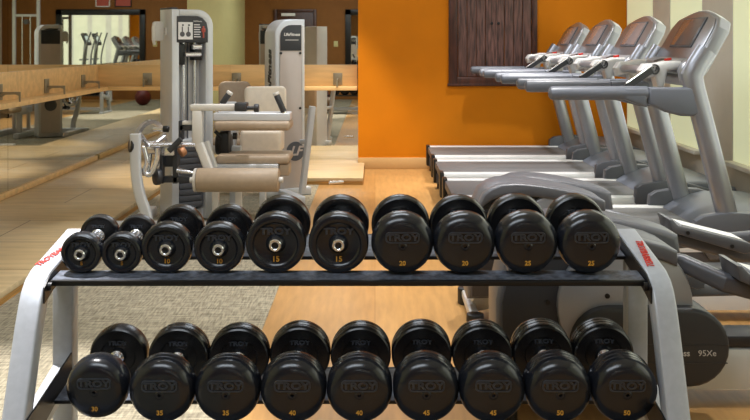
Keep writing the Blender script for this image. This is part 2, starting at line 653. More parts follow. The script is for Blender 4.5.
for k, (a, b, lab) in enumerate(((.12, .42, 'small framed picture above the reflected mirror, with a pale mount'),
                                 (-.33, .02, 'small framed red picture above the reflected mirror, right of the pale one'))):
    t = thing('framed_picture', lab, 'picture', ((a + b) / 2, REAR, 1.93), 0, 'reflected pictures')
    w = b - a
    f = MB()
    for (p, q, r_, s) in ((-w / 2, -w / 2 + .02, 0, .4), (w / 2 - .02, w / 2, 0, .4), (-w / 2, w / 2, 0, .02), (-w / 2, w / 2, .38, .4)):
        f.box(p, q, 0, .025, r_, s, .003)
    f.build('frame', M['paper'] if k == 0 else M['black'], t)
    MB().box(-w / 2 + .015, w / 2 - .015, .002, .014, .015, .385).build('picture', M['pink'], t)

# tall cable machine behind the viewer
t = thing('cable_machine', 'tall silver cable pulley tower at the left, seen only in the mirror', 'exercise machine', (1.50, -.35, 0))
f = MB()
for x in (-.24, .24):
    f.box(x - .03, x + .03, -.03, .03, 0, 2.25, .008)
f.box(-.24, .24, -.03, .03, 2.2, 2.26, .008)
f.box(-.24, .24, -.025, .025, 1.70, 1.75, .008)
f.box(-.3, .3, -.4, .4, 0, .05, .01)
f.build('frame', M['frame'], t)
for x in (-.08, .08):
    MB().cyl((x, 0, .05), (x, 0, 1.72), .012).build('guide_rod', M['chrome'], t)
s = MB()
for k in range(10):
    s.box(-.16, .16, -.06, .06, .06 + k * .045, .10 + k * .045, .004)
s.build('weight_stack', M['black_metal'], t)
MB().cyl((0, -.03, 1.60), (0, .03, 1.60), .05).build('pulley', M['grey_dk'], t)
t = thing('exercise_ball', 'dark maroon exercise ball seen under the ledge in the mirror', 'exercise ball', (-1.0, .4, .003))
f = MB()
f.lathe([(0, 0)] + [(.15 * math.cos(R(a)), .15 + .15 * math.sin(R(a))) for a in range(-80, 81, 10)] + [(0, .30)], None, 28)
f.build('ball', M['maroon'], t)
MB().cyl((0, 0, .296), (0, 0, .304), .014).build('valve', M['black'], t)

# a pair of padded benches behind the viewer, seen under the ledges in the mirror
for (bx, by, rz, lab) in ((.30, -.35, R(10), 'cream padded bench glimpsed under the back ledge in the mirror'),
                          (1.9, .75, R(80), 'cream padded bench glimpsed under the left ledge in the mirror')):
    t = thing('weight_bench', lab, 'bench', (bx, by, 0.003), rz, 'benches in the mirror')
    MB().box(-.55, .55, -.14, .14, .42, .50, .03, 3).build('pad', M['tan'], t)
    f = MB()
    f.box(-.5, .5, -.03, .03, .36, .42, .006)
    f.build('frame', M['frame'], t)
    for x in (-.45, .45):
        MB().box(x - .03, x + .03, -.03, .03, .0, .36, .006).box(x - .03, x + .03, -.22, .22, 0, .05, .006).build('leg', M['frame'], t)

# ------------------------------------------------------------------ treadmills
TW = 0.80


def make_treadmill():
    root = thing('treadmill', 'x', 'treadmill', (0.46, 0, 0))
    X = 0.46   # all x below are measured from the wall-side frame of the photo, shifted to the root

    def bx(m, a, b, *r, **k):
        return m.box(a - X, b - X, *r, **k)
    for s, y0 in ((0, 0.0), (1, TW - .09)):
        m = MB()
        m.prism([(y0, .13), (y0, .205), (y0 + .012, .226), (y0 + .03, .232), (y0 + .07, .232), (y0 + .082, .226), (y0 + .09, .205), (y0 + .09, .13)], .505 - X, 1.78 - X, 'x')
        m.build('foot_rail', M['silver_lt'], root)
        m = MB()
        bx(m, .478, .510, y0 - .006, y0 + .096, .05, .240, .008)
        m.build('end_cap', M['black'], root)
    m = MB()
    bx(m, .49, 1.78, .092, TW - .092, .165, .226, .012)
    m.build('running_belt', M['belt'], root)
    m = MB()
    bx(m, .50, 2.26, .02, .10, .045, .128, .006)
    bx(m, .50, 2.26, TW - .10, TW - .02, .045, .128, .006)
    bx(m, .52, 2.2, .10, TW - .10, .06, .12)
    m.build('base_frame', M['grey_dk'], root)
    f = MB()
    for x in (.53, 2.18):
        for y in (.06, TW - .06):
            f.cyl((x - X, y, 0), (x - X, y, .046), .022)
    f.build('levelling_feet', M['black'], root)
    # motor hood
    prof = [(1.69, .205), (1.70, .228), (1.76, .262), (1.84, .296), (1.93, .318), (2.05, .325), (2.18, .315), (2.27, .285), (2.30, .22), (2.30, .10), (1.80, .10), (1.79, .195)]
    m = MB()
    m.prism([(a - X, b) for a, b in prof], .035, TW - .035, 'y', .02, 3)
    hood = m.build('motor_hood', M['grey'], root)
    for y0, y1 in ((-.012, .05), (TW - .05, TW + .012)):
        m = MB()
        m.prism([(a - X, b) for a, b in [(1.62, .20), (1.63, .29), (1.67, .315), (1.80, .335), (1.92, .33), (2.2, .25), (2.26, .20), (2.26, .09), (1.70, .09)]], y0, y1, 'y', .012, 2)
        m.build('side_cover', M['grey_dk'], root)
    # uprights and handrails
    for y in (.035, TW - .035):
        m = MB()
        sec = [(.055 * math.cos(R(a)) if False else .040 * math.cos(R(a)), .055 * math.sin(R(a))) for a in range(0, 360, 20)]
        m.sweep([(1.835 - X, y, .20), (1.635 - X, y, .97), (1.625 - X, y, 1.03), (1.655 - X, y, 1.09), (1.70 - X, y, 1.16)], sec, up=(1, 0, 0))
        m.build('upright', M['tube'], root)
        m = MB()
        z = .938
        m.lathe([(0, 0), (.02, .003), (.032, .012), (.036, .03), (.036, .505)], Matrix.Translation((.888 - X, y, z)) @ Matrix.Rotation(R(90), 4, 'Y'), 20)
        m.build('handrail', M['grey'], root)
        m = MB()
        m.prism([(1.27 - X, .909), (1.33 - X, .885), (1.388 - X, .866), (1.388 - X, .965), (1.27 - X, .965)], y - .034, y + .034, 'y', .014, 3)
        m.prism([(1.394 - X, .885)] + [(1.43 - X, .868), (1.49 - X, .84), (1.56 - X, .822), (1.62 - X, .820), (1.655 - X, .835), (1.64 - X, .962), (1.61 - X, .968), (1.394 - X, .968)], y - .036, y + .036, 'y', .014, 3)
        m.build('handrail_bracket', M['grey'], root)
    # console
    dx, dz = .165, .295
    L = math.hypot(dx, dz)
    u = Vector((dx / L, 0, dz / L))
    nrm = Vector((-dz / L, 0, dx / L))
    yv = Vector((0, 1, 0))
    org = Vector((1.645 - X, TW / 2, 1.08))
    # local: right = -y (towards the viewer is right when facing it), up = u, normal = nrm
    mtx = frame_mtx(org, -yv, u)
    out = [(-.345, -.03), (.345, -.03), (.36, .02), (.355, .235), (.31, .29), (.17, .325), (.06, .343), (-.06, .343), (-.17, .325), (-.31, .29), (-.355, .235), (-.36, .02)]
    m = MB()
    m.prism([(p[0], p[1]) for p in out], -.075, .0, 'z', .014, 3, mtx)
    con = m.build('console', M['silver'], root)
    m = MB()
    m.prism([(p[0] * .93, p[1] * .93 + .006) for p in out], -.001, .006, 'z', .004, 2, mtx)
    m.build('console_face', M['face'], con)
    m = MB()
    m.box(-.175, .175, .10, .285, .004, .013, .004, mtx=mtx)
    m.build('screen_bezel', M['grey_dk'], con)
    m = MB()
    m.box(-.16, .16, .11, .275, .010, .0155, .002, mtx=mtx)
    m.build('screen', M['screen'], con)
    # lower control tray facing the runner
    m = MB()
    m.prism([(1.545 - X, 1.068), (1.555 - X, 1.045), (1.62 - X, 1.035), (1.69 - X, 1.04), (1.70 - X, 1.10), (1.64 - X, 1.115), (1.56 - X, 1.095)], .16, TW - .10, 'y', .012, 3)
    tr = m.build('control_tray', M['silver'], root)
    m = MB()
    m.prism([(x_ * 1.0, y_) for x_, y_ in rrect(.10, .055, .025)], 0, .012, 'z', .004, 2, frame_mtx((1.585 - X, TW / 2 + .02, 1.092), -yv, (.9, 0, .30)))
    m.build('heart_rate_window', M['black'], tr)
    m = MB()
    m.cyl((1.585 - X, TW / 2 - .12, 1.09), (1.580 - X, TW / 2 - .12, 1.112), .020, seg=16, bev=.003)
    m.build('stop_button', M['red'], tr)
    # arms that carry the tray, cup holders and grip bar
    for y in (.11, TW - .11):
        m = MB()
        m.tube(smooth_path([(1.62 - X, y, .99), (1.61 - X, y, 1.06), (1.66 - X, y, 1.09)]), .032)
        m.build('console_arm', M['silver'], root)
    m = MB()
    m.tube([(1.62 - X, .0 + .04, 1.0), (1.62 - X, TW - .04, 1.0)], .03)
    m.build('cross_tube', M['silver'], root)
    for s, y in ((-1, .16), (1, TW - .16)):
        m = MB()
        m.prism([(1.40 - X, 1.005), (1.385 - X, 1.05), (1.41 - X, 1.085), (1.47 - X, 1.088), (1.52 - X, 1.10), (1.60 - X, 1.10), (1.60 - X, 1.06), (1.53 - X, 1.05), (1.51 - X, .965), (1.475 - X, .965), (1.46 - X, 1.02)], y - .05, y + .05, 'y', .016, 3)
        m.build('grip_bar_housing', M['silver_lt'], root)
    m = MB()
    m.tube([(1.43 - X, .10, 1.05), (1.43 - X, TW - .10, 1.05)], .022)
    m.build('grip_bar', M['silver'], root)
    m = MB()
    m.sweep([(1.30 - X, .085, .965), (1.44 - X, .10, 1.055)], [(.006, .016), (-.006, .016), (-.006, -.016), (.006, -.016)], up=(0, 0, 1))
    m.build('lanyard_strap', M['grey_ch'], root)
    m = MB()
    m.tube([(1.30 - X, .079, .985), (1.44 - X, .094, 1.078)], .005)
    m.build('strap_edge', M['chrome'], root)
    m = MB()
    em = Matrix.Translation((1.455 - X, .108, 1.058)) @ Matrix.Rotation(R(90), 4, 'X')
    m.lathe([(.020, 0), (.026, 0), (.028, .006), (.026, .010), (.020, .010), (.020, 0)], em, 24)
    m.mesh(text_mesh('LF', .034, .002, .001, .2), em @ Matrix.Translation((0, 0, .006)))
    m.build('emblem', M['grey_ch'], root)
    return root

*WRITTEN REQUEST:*
Write out an exact copy of the listing, first line through the line containing "MB().box(-w / 2", with the pictures left out.

*RESPONSE TO THIS EXERCISE:*
Keep writing the Blender script for this image. This is part 2, starting at line 653. More parts follow. The script is for Blender 4.5.
for k, (a, b, lab) in enumerate(((.12, .42, 'small framed picture above the reflected mirror, with a pale mount'),
                                 (-.33, .02, 'small framed red picture above the reflected mirror, right of the pale one'))):
    t = thing('framed_picture', lab, 'picture', ((a + b) / 2, REAR, 1.93), 0, 'reflected pictures')
    w = b - a
    f = MB()
    for (p, q, r_, s) in ((-w / 2, -w / 2 + .02, 0, .4), (w / 2 - .02, w / 2, 0, .4), (-w / 2, w / 2, 0, .02), (-w / 2, w / 2, .38, .4)):
        f.box(p, q, 0, .025, r_, s, .003)
    f.build('frame', M['paper'] if k == 0 else M['black'], t)
    MB().box(-w / 2 + .015, w / 2 - .015, .002, .014, .015, .385).build('picture', M['pink'], t)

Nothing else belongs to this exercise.